### SET TASK
Take every line that has the string "scene" and copy it out.

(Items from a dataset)

#####

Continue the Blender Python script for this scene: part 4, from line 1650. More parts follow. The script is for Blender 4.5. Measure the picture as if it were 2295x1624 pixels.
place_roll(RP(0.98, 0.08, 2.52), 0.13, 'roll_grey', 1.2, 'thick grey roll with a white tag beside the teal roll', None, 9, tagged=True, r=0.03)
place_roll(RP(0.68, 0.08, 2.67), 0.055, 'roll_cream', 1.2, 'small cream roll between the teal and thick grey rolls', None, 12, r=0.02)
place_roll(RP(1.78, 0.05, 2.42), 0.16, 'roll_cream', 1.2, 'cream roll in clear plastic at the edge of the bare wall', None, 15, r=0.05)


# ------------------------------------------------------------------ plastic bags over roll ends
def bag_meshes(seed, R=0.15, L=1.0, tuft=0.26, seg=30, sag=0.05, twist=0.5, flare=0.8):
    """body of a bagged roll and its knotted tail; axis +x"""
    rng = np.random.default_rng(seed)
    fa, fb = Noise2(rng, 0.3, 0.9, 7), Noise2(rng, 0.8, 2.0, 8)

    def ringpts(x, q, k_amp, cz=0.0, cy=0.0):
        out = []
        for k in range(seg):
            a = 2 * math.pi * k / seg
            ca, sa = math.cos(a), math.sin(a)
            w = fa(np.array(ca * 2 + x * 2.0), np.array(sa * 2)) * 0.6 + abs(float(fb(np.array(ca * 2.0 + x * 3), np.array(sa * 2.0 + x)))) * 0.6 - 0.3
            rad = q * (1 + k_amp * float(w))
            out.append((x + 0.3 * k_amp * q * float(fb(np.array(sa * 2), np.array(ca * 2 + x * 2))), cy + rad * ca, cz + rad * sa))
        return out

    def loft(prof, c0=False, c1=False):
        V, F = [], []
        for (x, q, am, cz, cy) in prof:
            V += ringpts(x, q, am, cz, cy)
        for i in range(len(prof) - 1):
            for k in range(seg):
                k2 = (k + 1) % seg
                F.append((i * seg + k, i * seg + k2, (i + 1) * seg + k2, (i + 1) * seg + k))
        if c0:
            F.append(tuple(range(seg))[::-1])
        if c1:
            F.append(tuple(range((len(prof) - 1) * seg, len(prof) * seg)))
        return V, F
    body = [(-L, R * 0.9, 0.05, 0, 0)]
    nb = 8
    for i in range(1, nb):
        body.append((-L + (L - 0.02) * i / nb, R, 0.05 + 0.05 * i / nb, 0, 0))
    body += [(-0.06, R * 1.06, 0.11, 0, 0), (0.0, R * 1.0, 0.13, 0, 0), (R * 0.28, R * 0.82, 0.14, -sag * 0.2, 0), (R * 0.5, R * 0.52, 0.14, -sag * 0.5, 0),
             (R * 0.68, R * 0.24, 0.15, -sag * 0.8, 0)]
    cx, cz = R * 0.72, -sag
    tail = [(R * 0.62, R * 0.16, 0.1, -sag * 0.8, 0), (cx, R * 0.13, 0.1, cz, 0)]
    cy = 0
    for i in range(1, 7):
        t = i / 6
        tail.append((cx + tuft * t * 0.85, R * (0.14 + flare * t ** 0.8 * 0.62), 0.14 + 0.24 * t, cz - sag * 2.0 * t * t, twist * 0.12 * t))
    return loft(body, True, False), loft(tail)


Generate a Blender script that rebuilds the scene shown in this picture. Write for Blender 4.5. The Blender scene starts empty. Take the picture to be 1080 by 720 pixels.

#####

### RESULT
Continue the Blender Python script for this scene: part 4, from line 1650. More parts follow. The script is for Blender 4.5. Measure the picture as if it were 2295x1624 pixels.
Generate a Blender script that rebuilds the scene shown in this picture. Write for Blender 4.5. The Blender scene starts empty. Take the picture to be 1080 by 720 pixels.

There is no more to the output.